Yang knows these aren't the most commercial games to pursue, but it's clear he doesn't treat Serenity Forge as a profit-at-all-costs kind of operation. He said he borrowed the mindset of Whole Foods co-founder John Mackey, who likened his approach to running a business to being a person. A business needs to make money to survive, and as a person needs food to eat. But just as a person's goal shouldn't be to only eat food, a business' only goal should not be to make money, in his estimation. Obviously, that perspective is not universally shared among publishers, and Yang suggests it's not as common as he'd like it to be among developers, either.
"It's weird to say this, but there aren't enough quality developers out there," Yang said. "I don't think most game developers are under the right mindset when they're creating their video games, not just their first but after many games. You still see game developers making the game mistakes with the same kind of incorrect motive for making games. "
Yang said most developers' motives generally fall into one of two categories. Either they want to make a supercool game they want to play themselves, or they want to make the next big thing and make the most amount of money.

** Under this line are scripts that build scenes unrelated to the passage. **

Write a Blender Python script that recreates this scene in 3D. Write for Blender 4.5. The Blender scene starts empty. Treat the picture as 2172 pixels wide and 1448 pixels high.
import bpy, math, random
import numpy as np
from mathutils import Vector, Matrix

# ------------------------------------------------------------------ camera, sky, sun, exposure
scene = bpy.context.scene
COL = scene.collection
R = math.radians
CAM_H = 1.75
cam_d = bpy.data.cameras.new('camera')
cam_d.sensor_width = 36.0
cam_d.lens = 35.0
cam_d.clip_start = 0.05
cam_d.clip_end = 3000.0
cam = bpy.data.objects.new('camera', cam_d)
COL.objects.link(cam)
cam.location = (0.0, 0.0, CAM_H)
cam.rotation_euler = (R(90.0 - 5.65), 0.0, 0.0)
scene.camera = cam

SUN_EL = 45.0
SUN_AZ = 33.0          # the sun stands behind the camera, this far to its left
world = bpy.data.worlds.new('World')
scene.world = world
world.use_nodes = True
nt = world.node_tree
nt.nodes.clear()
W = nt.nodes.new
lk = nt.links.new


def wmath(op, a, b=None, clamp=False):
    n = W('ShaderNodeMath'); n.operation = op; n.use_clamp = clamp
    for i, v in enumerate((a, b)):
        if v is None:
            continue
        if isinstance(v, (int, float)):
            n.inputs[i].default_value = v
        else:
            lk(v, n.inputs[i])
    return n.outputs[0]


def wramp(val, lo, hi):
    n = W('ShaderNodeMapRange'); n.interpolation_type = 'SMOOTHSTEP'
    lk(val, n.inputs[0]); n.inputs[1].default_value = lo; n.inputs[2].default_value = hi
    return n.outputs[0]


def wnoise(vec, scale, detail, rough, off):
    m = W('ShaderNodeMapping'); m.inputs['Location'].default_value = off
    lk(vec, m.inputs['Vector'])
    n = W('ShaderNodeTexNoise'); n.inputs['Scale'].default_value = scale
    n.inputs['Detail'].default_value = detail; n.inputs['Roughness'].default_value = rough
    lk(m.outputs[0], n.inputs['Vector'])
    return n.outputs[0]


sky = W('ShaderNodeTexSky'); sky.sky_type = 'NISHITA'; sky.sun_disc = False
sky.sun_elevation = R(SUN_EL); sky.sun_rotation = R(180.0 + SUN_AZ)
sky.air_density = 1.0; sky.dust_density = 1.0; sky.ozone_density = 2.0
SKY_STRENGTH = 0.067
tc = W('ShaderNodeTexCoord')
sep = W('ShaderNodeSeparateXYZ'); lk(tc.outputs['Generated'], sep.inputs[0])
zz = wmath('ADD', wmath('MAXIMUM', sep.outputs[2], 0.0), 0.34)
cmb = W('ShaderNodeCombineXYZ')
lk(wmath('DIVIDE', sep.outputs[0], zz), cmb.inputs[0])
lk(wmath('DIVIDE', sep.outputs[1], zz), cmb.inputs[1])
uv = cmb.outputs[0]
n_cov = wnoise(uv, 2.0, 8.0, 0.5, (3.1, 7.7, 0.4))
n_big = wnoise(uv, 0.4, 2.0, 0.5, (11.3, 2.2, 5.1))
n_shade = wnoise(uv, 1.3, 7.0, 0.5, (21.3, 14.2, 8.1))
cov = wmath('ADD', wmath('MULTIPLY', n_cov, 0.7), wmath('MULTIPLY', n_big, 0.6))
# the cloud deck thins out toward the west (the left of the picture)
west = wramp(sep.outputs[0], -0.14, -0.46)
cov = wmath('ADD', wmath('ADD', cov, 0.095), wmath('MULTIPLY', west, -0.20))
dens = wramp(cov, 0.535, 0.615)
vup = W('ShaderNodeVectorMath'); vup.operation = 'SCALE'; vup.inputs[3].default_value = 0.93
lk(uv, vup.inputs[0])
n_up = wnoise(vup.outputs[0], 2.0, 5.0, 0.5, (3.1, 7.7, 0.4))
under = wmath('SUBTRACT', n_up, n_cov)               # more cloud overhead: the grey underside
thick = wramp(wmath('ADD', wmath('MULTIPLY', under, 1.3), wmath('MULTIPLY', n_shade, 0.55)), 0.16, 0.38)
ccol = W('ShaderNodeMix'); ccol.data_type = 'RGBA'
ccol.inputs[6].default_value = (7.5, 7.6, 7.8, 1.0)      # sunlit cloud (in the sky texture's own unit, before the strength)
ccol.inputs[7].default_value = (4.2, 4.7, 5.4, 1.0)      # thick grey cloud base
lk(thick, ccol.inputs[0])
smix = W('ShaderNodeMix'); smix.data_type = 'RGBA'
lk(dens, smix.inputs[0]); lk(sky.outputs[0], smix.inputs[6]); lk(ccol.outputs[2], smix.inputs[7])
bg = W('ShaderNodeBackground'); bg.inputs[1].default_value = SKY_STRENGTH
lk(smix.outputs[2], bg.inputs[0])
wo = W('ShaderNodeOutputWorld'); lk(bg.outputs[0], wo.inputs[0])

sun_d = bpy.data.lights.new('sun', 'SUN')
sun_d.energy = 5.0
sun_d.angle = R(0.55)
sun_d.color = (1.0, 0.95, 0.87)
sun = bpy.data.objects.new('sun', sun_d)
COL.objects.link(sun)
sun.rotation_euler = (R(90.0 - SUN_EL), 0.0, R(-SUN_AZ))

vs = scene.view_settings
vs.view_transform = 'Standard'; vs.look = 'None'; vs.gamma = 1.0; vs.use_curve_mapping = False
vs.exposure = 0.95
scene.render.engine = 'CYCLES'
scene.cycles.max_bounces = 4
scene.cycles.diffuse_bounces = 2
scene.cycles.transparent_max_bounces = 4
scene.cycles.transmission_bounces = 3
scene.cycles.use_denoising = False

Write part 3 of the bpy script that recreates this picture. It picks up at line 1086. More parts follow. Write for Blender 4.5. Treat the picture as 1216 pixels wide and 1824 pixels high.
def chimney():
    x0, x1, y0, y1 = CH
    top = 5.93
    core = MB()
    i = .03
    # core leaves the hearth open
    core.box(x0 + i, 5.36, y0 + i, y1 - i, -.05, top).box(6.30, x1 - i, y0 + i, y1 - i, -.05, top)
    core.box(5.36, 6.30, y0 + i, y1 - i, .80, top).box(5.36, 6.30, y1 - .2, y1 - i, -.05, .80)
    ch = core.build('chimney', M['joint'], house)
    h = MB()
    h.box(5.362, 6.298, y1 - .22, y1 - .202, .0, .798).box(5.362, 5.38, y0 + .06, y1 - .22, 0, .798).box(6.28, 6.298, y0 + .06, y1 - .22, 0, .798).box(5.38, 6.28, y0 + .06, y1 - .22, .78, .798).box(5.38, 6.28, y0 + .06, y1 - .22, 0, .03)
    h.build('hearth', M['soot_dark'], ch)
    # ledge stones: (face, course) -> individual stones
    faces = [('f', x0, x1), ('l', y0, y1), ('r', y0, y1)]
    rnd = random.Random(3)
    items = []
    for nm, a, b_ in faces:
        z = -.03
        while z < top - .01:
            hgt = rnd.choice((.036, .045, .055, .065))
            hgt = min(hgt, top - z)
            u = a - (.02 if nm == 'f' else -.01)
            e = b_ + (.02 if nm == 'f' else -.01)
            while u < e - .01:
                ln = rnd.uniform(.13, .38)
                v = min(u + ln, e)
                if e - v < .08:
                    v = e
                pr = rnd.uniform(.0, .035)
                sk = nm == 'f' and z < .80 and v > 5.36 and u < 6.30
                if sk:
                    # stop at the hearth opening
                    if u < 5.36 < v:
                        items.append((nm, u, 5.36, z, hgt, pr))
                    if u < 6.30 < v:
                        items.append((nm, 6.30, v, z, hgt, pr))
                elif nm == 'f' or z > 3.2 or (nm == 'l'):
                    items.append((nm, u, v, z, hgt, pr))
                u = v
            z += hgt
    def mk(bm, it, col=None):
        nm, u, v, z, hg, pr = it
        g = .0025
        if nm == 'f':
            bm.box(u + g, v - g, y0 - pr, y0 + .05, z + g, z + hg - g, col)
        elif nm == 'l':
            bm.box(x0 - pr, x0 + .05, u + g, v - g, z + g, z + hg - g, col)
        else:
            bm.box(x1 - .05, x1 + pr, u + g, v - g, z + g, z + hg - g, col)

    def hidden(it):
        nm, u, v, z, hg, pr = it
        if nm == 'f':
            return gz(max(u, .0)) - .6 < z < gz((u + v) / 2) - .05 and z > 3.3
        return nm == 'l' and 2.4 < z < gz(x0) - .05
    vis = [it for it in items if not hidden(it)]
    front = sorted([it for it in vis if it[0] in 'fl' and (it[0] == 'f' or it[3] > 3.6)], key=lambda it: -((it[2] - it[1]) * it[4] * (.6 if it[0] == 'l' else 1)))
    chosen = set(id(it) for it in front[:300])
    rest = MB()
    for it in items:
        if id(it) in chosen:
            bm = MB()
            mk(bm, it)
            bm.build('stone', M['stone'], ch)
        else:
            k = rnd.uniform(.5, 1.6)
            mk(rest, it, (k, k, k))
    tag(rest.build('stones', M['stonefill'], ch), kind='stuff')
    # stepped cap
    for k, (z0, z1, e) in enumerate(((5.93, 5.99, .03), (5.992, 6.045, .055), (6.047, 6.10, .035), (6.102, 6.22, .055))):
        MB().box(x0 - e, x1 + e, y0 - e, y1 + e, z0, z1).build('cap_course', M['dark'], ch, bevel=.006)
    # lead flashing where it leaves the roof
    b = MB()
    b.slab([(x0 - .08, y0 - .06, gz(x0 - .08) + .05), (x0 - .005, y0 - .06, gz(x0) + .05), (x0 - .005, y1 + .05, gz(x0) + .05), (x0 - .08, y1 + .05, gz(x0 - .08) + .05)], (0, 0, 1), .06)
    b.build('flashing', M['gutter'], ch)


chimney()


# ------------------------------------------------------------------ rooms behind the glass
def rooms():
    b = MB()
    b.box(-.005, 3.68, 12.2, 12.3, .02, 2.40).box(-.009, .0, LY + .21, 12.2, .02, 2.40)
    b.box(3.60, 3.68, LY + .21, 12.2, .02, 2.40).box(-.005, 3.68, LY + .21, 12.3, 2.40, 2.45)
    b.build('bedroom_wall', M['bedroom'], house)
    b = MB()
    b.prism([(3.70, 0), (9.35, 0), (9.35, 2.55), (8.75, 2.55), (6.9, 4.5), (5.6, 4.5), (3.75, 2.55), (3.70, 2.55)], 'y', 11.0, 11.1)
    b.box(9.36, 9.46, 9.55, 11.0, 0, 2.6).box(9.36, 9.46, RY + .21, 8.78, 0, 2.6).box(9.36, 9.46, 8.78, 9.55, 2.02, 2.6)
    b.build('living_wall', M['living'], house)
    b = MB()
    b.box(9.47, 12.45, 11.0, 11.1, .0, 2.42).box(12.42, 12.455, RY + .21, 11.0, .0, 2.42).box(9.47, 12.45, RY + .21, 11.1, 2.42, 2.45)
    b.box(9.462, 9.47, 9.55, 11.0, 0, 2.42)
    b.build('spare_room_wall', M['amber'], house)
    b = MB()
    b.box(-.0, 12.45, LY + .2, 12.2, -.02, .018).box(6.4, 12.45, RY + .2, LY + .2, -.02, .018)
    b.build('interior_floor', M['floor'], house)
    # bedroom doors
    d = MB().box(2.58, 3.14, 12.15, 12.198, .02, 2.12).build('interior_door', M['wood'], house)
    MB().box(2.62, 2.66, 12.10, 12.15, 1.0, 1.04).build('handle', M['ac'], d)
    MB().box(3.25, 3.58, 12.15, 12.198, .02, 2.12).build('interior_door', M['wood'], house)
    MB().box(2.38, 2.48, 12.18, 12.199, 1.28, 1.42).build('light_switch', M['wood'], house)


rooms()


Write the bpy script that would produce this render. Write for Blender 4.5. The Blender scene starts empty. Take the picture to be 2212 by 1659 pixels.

"I think these two goals are both intangible goals, and not necessarily what people should chase after," Yang said. "But everyone is."
He would prefer to see more developers with a concrete plan on who they're targeting, and what they hope to achieve with their games.
"What do you want your game to do? Do you want your game to teach people something? Do you want your game to change the landscape of how people think? Do you want your game to make people realize they have a passion for something they never realized before? These are all things that I think really will fundamentally change the gamer's perspective," Yang said. "And if you don't think about what your game is out there to do in our society, then I don't believe you truly understand the industry."
Serenity Forge's next game as a publishing partner will be Mystic Melee for PC and Mac, expected to launch by the end of the year. It's also continuing to develop its own games, such as The King's Bird, which will arrive in 2017.